Guy.. have you looked at anything RECENT? Not some 1 year old game? Bioshock? Lost Planet? World in Conflict demo? Anything DX10?

Seriously, citing some old ass games is pretty laughable.
 
Sorry I had an answer all typed up that got killed because Im on a half dead computer.

Ill give you a proper answer when I get home later tonight...
 
well i don't like both solution (sli/x-fire), i'm still prefering single card and single gpu.

btw. i'm bringing a pair of machine gun right now, one for sr7 and the other for MrWizzard6600.
 
Ok so, I've never seen Crossfire done with two X1650 Pros, but you will need an X1650 Crossfire Master card, which will be hard to find and expensive.

The X1650XT is crossfire bridge ready, so if your looking for a system to upgrade when you can pick up a card at bargin bin prices for a little extra performance, your going to need to want to drop some bucks on the X1650 XT.

@Sr7:

Heres the problem with taking the current DX 10 benchmarks seriously: you have an infant api/sdk basing what it can do on other infant APIs. Any program is just commands being translated and retranslated and retranslated until you end up with binary, which your computer can use. In its current state: Vista and Direct X 10 arn't very efficient.

And understand 1.5 million people still play quake 4, about 2 million still play oblivion, 7 million play wow, 3 million play Counter Strike Source, 2.5 million still play Counter Strike 1.6, and huge swaths up people, probibly around 10 million, play starcraft. Counterstrike 1.6 and Starcraft have been around for almost a decade now. Just because its an old game doesn't mean its not played.

@nösferatu:

In all of my posts I've helped answer the OPs question. While my comments to Sr7 might be off topic, all most posts have had something relavent in to Murtrude.
 
Ok so, I've never seen Crossfire done with two X1650 Pros, but you will need an X1650 Crossfire Master card, which will be hard to find and expensive.

The X1650XT is crossfire bridge ready, so if your looking for a system to upgrade when you can pick up a card at bargin bin prices for a little extra performance, your going to need to want to drop some bucks on the X1650 XT.

@Sr7:

Heres the problem with taking the current DX 10 benchmarks seriously: you have an infant api/sdk basing what it can do on other infant APIs. Any program is just commands being translated and retranslated and retranslated until you end up with binary, which your computer can use. In its current state: Vista and Direct X 10 arn't very efficient.

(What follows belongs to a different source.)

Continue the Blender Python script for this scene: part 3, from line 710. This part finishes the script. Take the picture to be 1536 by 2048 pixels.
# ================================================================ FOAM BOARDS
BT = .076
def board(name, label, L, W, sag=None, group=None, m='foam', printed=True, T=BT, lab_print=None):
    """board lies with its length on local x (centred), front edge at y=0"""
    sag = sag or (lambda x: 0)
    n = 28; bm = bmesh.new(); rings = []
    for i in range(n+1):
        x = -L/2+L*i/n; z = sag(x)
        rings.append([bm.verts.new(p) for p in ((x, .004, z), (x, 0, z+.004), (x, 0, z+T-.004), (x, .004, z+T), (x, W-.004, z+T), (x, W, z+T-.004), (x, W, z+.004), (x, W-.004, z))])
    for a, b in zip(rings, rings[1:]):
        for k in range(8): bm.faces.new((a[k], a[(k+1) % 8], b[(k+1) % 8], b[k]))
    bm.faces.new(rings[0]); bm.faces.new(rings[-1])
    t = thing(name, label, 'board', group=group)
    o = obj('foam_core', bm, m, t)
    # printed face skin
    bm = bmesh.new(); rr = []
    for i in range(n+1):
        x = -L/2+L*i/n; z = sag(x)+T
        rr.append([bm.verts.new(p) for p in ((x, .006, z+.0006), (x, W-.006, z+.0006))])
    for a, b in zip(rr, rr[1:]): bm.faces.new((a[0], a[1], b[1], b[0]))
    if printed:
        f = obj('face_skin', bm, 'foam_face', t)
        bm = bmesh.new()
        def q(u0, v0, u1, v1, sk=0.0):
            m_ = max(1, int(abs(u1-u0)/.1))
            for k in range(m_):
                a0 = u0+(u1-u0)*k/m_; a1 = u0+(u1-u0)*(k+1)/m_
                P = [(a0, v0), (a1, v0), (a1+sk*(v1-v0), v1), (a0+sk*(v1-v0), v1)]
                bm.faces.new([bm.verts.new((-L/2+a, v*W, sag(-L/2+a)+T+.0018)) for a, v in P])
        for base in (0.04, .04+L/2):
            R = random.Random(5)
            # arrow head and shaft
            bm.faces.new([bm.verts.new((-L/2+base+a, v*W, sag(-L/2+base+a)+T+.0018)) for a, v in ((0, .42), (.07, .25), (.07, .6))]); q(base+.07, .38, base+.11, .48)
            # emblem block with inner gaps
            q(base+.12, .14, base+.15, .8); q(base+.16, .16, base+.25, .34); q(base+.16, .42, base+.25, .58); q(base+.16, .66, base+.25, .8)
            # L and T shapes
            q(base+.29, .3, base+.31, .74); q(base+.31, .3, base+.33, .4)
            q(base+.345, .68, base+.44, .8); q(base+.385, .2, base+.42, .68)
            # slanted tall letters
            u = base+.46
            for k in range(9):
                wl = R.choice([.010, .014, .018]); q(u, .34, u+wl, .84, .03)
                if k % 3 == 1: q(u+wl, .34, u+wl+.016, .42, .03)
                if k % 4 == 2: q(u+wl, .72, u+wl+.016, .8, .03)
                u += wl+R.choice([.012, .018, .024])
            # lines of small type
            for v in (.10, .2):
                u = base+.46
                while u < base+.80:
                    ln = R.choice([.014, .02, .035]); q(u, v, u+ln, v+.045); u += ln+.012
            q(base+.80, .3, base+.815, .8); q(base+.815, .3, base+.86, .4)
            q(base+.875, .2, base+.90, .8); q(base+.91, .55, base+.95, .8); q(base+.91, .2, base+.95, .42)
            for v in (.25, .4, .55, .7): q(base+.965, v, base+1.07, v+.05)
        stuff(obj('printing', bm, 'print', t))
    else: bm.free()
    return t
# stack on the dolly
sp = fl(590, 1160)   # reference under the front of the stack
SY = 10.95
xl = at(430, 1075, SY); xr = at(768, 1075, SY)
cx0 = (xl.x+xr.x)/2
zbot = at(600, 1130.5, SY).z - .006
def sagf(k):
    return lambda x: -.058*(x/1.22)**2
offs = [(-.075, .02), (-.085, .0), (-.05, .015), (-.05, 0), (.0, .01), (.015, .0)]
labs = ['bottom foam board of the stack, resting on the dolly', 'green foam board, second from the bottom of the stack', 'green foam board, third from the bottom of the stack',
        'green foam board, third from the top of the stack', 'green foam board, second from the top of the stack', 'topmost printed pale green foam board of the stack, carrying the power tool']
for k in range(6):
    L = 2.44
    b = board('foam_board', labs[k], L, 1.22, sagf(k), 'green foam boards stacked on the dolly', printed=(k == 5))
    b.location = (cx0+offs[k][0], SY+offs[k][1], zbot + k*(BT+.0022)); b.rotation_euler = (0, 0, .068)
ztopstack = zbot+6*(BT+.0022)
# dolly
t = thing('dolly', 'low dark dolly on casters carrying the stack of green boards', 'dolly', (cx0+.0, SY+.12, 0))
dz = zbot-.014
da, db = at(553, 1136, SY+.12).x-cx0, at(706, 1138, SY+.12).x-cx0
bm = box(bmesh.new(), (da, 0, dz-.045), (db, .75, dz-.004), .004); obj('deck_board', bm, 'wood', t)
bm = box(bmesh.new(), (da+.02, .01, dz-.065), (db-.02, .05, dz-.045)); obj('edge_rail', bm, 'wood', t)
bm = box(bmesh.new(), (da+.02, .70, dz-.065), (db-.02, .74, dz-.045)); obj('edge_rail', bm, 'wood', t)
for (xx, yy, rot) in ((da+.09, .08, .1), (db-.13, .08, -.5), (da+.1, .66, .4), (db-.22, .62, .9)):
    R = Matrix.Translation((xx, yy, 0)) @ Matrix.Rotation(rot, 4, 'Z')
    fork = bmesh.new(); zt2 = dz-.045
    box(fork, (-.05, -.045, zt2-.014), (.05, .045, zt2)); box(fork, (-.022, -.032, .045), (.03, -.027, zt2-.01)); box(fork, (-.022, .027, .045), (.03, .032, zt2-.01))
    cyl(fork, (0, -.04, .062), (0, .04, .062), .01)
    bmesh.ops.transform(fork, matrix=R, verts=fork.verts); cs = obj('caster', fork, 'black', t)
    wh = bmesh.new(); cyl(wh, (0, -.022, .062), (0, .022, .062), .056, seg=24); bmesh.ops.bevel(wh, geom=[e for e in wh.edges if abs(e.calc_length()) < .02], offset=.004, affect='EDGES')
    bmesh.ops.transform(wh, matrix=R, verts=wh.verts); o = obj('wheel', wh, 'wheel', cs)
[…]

And understand 1.5 million people still play quake 4, about 2 million still play oblivion, 7 million play wow, 3 million play Counter Strike Source, 2.5 million still play Counter Strike 1.6, and huge swaths up people, probibly around 10 million, play starcraft. Counterstrike 1.6 and Starcraft have been around for almost a decade now. Just because its an old game doesn't mean its not played.

@nösferatu:

In all of my posts I've helped answer the OPs question. While my comments to Sr7 might be off topic, all most posts have had something relavent in to Murtrude.

The API isn't inefficient. It is a modified version of DX9c, a solid DX distribution.

You don't seem to understand that older games are easily CPU bound. Showing benchmarks on older games provides nothing but a mark of how efficient the driver is when it is bound by the CPU's maximum throughput of drawcalls (especially so with dual gpu solutions). The newest games provide the best idea of the actual graphical hardware horsepower of the cards.

Crossfire sucks ass for anyone hoping to invest a lot of money to play new games... in many cases results in massive/unplayable corruption. If you buy a new top of the line card to play old games, then ok, but don't expect the shitstorm of AA and AAA games coming out this fall/winter to work well with crossfire, judging based of the current crossfire support.